WORK TO DO:
Start at the first line of the material below and retype each line through the one containing "(1, .96, .88), angle=.01)", exactly.

DATA LINES:
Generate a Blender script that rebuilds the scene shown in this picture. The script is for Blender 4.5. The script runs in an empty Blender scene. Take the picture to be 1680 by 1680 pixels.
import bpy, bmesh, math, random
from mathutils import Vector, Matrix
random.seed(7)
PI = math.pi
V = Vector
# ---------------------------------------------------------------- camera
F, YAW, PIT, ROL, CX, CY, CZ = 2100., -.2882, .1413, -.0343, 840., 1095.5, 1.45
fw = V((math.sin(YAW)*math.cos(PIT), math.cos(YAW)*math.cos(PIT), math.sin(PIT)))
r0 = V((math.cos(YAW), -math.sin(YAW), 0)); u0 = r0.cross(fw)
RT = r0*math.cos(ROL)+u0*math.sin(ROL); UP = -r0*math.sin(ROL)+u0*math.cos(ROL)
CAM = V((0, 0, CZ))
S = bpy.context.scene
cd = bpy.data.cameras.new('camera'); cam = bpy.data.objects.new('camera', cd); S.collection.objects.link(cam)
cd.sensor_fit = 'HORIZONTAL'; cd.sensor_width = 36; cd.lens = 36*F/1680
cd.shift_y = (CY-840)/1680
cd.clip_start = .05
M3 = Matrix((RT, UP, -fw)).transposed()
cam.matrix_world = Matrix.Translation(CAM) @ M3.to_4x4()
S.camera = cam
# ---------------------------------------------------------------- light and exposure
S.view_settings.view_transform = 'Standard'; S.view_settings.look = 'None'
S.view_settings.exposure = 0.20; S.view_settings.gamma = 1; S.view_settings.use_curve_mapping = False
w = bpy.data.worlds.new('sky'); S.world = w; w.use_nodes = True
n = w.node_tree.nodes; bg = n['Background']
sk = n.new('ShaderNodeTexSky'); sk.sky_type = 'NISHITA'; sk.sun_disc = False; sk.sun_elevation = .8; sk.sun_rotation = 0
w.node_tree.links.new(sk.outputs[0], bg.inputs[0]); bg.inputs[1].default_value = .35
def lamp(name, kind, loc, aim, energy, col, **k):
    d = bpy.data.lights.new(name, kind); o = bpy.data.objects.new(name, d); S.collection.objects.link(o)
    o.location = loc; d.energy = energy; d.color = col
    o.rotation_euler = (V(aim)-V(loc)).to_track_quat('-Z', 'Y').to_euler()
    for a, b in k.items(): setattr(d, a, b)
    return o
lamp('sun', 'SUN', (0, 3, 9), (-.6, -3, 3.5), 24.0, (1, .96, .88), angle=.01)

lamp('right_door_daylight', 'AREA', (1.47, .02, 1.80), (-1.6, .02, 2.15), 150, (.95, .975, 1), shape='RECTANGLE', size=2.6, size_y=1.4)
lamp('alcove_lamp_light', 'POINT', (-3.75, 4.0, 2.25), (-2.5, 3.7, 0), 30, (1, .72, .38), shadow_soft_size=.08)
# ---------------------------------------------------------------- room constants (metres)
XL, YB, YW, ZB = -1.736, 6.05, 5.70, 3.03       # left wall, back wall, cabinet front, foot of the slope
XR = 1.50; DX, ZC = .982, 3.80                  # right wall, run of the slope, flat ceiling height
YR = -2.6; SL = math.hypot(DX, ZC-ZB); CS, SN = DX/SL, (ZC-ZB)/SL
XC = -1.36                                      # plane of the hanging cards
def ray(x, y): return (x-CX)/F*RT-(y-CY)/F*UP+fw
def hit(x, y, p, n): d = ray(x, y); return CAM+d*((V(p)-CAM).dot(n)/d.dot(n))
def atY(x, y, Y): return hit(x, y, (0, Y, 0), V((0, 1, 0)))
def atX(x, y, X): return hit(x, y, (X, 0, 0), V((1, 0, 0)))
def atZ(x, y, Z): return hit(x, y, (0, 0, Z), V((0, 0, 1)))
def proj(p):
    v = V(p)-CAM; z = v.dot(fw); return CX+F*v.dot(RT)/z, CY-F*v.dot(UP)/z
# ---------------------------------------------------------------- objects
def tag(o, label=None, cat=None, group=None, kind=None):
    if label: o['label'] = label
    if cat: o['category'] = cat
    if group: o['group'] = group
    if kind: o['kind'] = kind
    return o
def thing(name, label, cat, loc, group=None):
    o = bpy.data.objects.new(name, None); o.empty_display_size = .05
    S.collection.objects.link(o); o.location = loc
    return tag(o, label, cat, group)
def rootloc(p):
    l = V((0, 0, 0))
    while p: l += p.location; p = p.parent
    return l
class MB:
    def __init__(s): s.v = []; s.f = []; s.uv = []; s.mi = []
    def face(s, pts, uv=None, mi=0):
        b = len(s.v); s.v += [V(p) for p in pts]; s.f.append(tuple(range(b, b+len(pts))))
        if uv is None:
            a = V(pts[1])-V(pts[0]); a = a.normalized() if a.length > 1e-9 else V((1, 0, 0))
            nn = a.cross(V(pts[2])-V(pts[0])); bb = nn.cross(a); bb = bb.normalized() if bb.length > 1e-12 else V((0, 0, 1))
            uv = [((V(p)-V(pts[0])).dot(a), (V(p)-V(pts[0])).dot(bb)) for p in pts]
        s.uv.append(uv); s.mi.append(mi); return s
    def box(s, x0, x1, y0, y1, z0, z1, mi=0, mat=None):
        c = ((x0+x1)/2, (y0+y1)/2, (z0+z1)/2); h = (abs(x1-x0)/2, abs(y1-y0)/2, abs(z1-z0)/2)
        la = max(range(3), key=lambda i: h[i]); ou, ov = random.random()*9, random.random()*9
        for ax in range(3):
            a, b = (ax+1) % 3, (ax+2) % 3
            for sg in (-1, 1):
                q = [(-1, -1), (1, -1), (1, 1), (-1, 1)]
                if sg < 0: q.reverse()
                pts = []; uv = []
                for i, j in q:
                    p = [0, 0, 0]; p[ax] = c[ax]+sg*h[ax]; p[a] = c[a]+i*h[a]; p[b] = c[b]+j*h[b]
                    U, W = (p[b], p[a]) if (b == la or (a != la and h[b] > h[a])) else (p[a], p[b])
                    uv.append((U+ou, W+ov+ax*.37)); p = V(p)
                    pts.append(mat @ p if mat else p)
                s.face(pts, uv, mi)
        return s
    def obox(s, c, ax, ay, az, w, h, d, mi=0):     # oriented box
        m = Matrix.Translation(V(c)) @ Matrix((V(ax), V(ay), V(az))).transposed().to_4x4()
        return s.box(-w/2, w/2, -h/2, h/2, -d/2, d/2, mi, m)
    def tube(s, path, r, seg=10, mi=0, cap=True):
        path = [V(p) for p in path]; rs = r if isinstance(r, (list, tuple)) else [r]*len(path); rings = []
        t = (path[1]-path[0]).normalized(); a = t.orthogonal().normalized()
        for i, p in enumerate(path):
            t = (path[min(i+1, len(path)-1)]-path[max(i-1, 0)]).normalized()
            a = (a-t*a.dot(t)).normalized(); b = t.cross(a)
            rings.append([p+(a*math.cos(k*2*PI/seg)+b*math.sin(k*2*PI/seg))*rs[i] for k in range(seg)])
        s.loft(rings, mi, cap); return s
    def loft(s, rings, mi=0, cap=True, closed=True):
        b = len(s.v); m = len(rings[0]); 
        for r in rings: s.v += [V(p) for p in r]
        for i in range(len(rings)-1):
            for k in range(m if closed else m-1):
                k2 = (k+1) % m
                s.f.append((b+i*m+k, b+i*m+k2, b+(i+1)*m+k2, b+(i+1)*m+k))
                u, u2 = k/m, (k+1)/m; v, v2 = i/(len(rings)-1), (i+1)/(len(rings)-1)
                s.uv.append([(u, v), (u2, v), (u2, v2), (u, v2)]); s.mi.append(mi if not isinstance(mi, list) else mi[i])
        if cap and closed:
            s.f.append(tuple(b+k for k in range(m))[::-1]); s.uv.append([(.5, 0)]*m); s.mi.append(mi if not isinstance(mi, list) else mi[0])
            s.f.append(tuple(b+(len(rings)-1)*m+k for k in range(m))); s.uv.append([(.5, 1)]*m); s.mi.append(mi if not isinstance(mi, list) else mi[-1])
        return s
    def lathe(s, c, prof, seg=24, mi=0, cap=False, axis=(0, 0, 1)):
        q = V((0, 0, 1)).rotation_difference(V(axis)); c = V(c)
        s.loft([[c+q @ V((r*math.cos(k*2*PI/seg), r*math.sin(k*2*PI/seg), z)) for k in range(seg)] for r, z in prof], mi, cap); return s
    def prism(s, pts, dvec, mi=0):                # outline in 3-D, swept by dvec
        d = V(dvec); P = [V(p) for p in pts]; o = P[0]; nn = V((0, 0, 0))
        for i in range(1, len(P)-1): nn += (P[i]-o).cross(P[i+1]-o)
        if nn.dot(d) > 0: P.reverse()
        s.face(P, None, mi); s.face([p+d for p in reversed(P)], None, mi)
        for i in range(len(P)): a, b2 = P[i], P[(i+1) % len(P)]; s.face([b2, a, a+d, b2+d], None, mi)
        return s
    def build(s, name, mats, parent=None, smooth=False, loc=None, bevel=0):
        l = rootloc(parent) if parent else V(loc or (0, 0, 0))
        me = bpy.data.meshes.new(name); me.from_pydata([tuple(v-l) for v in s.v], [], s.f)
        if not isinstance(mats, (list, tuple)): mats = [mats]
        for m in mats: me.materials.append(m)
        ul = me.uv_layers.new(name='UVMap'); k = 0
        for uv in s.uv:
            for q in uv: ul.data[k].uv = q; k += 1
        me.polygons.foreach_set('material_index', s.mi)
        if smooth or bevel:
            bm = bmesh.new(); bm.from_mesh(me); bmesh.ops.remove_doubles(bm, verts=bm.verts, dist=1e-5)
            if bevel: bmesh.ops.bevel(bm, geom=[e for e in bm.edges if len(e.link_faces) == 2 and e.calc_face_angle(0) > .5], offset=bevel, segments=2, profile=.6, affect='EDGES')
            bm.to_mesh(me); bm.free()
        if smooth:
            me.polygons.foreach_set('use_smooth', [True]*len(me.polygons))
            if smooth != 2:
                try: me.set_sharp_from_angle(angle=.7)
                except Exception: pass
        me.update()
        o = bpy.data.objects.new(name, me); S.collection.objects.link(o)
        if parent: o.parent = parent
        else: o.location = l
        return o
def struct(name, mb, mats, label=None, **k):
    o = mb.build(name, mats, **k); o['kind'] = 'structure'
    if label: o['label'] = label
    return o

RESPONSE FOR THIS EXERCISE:
Generate a Blender script that rebuilds the scene shown in this picture. The script is for Blender 4.5. The script runs in an empty Blender scene. Take the picture to be 1680 by 1680 pixels.
import bpy, bmesh, math, random
from mathutils import Vector, Matrix
random.seed(7)
PI = math.pi
V = Vector
# ---------------------------------------------------------------- camera
F, YAW, PIT, ROL, CX, CY, CZ = 2100., -.2882, .1413, -.0343, 840., 1095.5, 1.45
fw = V((math.sin(YAW)*math.cos(PIT), math.cos(YAW)*math.cos(PIT), math.sin(PIT)))
r0 = V((math.cos(YAW), -math.sin(YAW), 0)); u0 = r0.cross(fw)
RT = r0*math.cos(ROL)+u0*math.sin(ROL); UP = -r0*math.sin(ROL)+u0*math.cos(ROL)
CAM = V((0, 0, CZ))
S = bpy.context.scene
cd = bpy.data.cameras.new('camera'); cam = bpy.data.objects.new('camera', cd); S.collection.objects.link(cam)
cd.sensor_fit = 'HORIZONTAL'; cd.sensor_width = 36; cd.lens = 36*F/1680
cd.shift_y = (CY-840)/1680
cd.clip_start = .05
M3 = Matrix((RT, UP, -fw)).transposed()
cam.matrix_world = Matrix.Translation(CAM) @ M3.to_4x4()
S.camera = cam
# ---------------------------------------------------------------- light and exposure
S.view_settings.view_transform = 'Standard'; S.view_settings.look = 'None'
S.view_settings.exposure = 0.20; S.view_settings.gamma = 1; S.view_settings.use_curve_mapping = False
w = bpy.data.worlds.new('sky'); S.world = w; w.use_nodes = True
n = w.node_tree.nodes; bg = n['Background']
sk = n.new('ShaderNodeTexSky'); sk.sky_type = 'NISHITA'; sk.sun_disc = False; sk.sun_elevation = .8; sk.sun_rotation = 0
w.node_tree.links.new(sk.outputs[0], bg.inputs[0]); bg.inputs[1].default_value = .35
def lamp(name, kind, loc, aim, energy, col, **k):
    d = bpy.data.lights.new(name, kind); o = bpy.data.objects.new(name, d); S.collection.objects.link(o)
    o.location = loc; d.energy = energy; d.color = col
    o.rotation_euler = (V(aim)-V(loc)).to_track_quat('-Z', 'Y').to_euler()
    for a, b in k.items(): setattr(d, a, b)
    return o
lamp('sun', 'SUN', (0, 3, 9), (-.6, -3, 3.5), 24.0, (1, .96, .88), angle=.01)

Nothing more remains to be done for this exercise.